Monday, 16 December 2013

Not so much toilet humour as toilet philosophy

In my youth, there were certain tasks I simply couldn’t bring myself to do. It wasn’t so much that I regarded them as beneath me, though there was no doubt a bit of that. It was more a matter of revulsion: they had to be done, sure but, please, not by me.

So it never occurred to me that I might some day learn to do something so demeaning as cleaning a toilet. Not that it is demeaning. Or that I even regard it so any more. On the contrary, it has made me really understand that there’s no useful and task so mean that you can’t take pride in doing it well. I thought I might get used to toilet cleaning once a week, but it’s become more frequent than that: the slightest dubious odour, certainly anything like a stain, and I’m on to it like a shot.
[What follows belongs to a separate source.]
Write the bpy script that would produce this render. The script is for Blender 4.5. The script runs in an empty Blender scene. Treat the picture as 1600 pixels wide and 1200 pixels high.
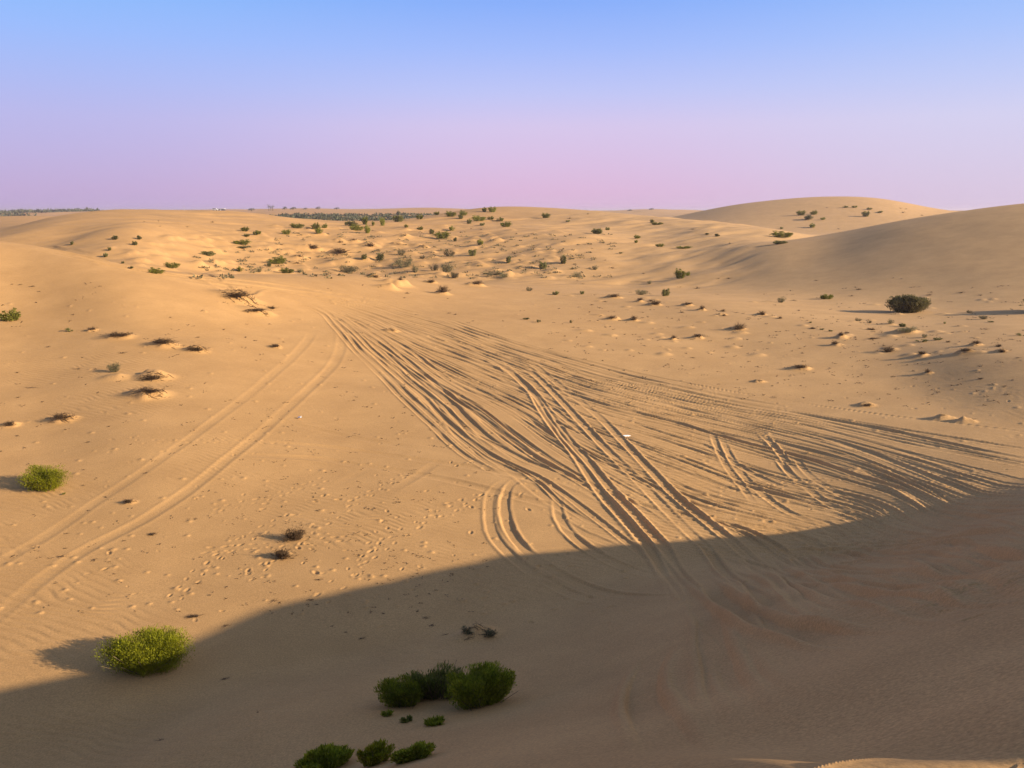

But it isn’t just pride in a good job well done that drives me. It’s also the philosophical and political lessons I learn from it.

Just the place for a certain kind of politics
And just the place to reflect on them
For instance, whenever I’m cleaning a toilet, I always think of our present leaders in Britain. David Cameron, our Prime Minister; his sidekick, George Osborne, our Chancellor of the Exchequer; and the man who’s preparing himself to be Cameron’s nemesis, challenging him for the leadership of the Conservative Party, Boris Johnson, the Mayor of London.

It isn’t just because the place I’m cleaning is where their policies and values belong. Though they do, of course. No, it’s because it occurs to me that none of them would ever do the job I’m doing. Probably never have in their lives.

They naturally float above all that kind of thing. They have people to take on such chores for them. They may well denounce those people, even threatening to deport them – yes, an awful lot of cleaners in Britain are foreigners, and not all of them are legal 
– but they depend on them.

It strikes me that my cleaning duties have revealed one of the great distinctions in our world today.

It isn’t whether you live in a mansion, switch hemispheres in tune with the seasons, or have people to drive your cars for you. None of those things really matter. The two classes are the toilet-cleaning class and the clean-toilet class.

At least I know which side of that divide I’m on. And there’s a great many more of us than there are of them. What I can’t understand is why we don’t all get together and dump those guys from the positions of power they hold over us.

And then flush.

1 comment:

Anonymous said...

Excellent idea David; if you want help with the flushing, just ask. By the way can I wish you success with the book. I won't be getting it as I have probably read most of it already.